Nick, read this post I copied and pasted about detaching. I think it will help you understand better.

As for painting the house and laying new carpet, it probably would help get a better sell. I wouldn't spend a lot, but a little cosmetic work never hurts.

Quote:
I have been doing the little things for her still such as take down all the TV Wall mounts and some of the heavy frames. I am also doing other things such as helping her with the groceries and her bags when she comes home. Should i stop doing these things as part of the detachment?


Does she show appreciation when you do these things? Does she ask for your help, say thank you, etc.? Does she yell for you to do it? You don't have to be a jerk, in the name of detaching. But neither should she act like a shrew, and demand you do things for her. You just have to use your best judgement on this, until you get more information.

Quote:
I need to stop worrying about whether or not its going to my W mad. I do need to just worry about what i want


Exactly! What's she going to do? She's already leaving you, right? Do not be a "Yes Dear" kind of guy.

Quote:
Last night I asked W to please communicate with me when she is going to do something in regards to our property, S2, divorce, anything regarding the two of us. Then our S2 starts throwing a tantrum while playing with W. W then just bolts and goes upstairs without saying anything leaving S2 on the floor crying. I asked W what was going on and she just said let him come upstairs. i wasnt sure what was going on and i kept asking W to tell me. She didnt tell me and i asked her once again to please start communicating more in regards to things involving both of us. She got angry saying that she did tell me what was going on by saying "let him just come upstairs." I then told her that I would like her to communicate more and that i can't force her to, but im just letting her know how i feel. She then responded with Shut the F up," which i then just said okay and went upstairs.

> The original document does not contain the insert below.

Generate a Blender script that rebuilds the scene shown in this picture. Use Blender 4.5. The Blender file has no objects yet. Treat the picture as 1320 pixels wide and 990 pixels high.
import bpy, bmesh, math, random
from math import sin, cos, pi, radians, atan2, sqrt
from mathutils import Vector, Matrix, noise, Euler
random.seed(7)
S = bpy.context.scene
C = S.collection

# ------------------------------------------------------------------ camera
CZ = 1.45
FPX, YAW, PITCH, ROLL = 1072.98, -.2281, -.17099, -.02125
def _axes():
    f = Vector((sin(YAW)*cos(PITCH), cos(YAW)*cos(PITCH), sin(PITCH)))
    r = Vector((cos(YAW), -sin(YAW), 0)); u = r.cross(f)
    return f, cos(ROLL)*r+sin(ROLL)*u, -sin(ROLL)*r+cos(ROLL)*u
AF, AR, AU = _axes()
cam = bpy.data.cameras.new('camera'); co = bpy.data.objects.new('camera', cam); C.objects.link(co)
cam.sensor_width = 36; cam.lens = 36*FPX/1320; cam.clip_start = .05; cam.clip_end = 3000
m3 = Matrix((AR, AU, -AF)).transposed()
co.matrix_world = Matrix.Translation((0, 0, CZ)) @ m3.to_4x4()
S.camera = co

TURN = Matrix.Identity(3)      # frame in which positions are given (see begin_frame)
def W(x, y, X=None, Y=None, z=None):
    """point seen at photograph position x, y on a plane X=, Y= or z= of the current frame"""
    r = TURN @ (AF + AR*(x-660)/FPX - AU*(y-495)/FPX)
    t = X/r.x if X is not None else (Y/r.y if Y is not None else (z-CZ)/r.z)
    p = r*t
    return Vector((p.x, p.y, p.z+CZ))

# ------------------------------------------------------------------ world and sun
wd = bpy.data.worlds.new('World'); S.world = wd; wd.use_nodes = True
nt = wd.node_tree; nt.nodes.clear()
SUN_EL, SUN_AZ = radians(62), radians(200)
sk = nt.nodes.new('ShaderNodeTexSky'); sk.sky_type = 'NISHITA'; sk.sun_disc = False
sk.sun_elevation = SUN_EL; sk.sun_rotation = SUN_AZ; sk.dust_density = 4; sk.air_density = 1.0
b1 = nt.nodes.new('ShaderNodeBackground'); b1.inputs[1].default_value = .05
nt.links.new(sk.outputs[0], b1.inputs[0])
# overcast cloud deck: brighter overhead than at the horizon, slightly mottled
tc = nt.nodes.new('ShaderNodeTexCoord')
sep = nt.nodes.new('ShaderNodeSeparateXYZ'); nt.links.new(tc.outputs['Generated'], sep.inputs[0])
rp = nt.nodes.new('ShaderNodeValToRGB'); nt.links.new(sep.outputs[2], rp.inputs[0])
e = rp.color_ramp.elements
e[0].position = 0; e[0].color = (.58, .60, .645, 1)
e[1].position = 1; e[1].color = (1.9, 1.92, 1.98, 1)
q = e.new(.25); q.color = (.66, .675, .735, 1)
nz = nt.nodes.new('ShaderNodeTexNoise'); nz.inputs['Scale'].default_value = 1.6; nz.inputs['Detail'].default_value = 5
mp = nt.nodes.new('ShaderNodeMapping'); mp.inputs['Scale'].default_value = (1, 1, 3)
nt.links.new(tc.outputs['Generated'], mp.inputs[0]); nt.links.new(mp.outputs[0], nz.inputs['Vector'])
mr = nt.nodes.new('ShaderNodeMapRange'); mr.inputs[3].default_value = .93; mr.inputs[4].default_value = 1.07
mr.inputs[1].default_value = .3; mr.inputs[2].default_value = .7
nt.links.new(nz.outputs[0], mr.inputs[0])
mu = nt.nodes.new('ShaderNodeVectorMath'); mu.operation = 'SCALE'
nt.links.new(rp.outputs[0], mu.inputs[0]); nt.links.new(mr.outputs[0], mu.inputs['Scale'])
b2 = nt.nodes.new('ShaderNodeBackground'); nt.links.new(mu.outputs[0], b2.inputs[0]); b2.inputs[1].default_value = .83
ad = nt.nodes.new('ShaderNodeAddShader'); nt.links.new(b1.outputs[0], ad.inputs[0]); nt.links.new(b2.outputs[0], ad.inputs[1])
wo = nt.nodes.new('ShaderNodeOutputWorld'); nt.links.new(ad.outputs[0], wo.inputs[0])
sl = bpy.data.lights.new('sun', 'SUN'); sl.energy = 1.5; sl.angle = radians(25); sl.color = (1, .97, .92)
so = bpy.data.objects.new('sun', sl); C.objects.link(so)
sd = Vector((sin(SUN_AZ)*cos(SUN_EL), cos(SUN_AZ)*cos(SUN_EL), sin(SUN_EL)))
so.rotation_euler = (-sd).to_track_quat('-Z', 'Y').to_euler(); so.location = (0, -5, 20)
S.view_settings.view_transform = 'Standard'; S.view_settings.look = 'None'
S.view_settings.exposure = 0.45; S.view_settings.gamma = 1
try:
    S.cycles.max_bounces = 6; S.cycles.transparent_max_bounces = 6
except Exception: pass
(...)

Look Nick, there are times when a man needs to stand up to a woman and sound like a man. Know what I mean? Maybe I am reading this wrong, but it makes you sound very weak in the way that went down. All this......please here and please there business. Forget it! You saw how she stormed off leaving the baby there, yelling at you to let him come upstairs to her.......(does he go up and down the stairs by himself?)......and then she gets a nasty, vulgar mouth. And what does Nick do? You did just what that hot mama told you to do!

Take it from a gal that knows a WW b'tch when I see one; you had better start putting your foot down and stand up to her. How can you expect her to be respect you as a man, much less be attracted? No woman wants a man she can treat like dirt while he's saying, "Yes Dear". Act like your mouth works! Act like that kid is yours! What kind of mother does that with a two year old baby? I see why he's throwing a fit, b/c he's learning from her example.

Quote:
W then came down later and started talking to me about custody of S2 and i agreed with everything.


I suppose the Mother of the Year wants full custody? You are crazy if you agree with it.


It is not about what you feel should work in your M. It is about doing the work that gets the right results. Do what works!